In the 1980s, Michael Jackson caused a sensation performing a dance technique called the moonwalk, or backslide, in which he appears to be pulled backward while attempting to walk forward.
That image comes to mind today as banking analyst Meredith Whitney elaborates further on municipal finance.
Muni experts underwhelmed
Since her now-famous prediction of widespread muni bond defaults was broadcast on “60 Minutes” last December, numerous government and industry leaders weighed in, and the overwhelming majority found her forecast lacking, to say the least.
California Treasurer Bill Lockyer called it “apocalyptic arm-waving,” according to Bloomberg. “A stunning lack of understanding of the municipal sector….” opined Christopher Hoene, of the National League of Cities. Whitney’s research “wasn’t worth the paper it was written on,” according to a PIMCO representative cited by FOX Business. Bill Gross, the “bond king,” said simply that he doesn’t “subscribe to the theory” Whitney espouses.
Her controversial remarks spawned a chorus of media reports scrutinizing her analysis, and revealed, among other things, a startling contradiction between her public comments and the report she cites, which her firm, according to Whitney, spent two years and thousands of man hours compiling. In addition, she appears to be backing off her more inflammatory comments in a way that bears a striking resemblance to the dance move Jackson made famous.
Public comments vs. private report
For example, in the “60 Minutes” interview, Whitney predicted “50 to 100 sizable defaults,” that “will amount to hundreds of billions of dollars worth of defaults.” Her written report, however, painted a different picture, according to Bloomberg.
Nowhere does it mention defaults amounting to “hundreds of billions of dollars”; in fact, it is considerably more circumspect: “We are not calling for any specific defaults within the scope of this report,” according to Bloomberg.
And those numbers she cites?
“It was a matter of speech,” she told Bloomberg recently. “I said 50 to 100 or more.” And anyway, as she said in a separate interview with CNBC, hundreds of billions in defaults is “not that much” in a $2.8 trillion muni bond market.
“A lot of this is, You know it, but can you prove it?” Whitney told Bloomberg. “There are fifth-derivative dimensions that I don’t think I need to spell out to my clients.”
If that’s not confusing enough, her thoughts on defaults are even more confounding.
To us, a default occurs when a borrower fails to make a payment due on a bond. On the other hand, a “technical default” indicates that the borrower has failed to meet a condition of the bond agreement, which in many cases has no effect on interest payments to the investors.
Say what?
“When I say default, I also mean not the technical definition of default,” Bloomberg quotes her in a Dec. 21 interview on her predictions. But again, her public pronouncements don’t seem to square with her written analysis.

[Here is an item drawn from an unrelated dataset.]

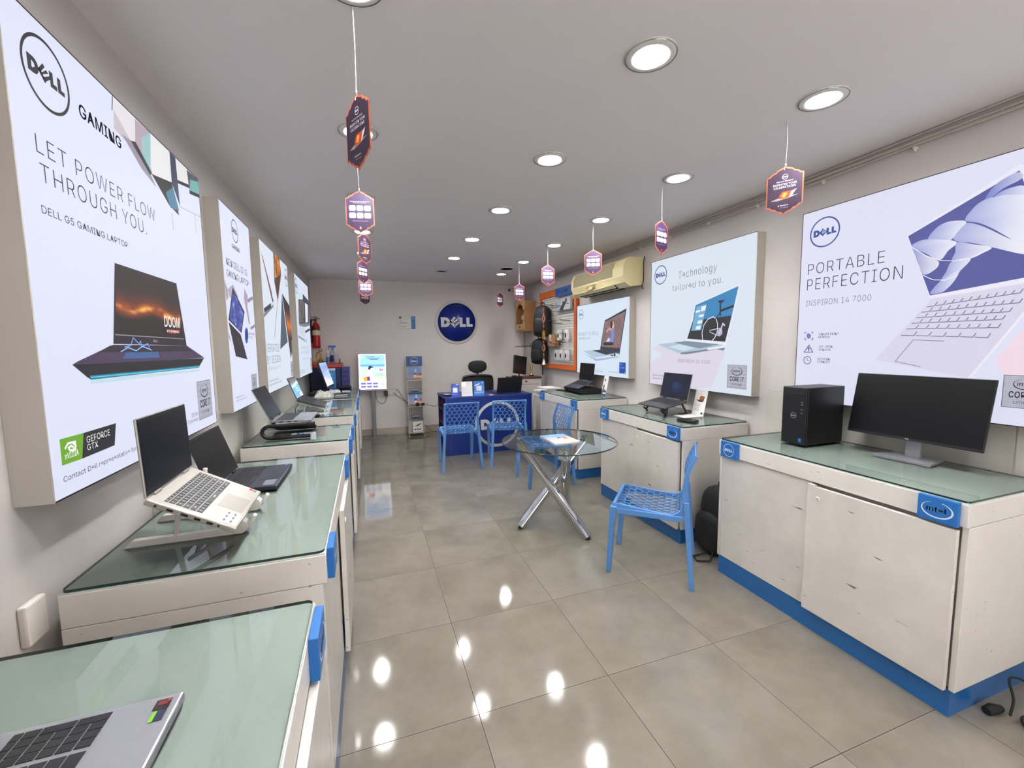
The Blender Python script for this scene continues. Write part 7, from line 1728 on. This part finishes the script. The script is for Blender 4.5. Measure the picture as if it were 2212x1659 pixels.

“Debt service at the state level is not something we believe is at risk,” Bloomberg quotes the report, and it adds “states have and will continue to default on social contracts in the form of reduced spending” on services such as education and transportation. Social contracts?
She told Bloomberg that “a restructuring certainly counts as a default.”
This is clearly not the case for investors who receive their regular interest payments.
Other inflammatory remarks
Whitney has made other inflammatory remarks, most notably that defaults would spark “panic in the muni markets” and the fallout would cause “social unrest.” Under normal circumstances, those comments would probably be ignored.
But her publicity blitz (her firm reportedly charges $100,000 a year for its research) came at a time when technical factors were at work in the market, which we first discussed last November in “So-called Stampede Yields Opportunity in Muni Market“, and spooked investors were dumping shares of municipal-bond mutual funds.
As we previously mentioned, there remains no credible evidence supporting her predictions. The facts remain that investment-grade municipal bonds rarely default. Analyses by the rating agencies, whose calls in the municipal market – their traditional area of expertise – have been overwhelmingly accurate for decades, run counter to her apocalyptic vision. And recent reports indicate state revenues are increasing. In fact, muni investors are profiting from the fear mongering.
“I think folks that are saying I’m wrong are making a bigger call than I am,” Whitney told Bloomberg, while blithely dismissing her critics as “municipal-bond brokers” who would be hurt by a market meltdown.
On top of everything else, she misunderstands the function of a broker. Brokers make money when investors buy or sell. What’s in peril, however, is the livelihood of analysts who make headlines based on unsupportable evidence.
Even a fancy dance can’t save those people.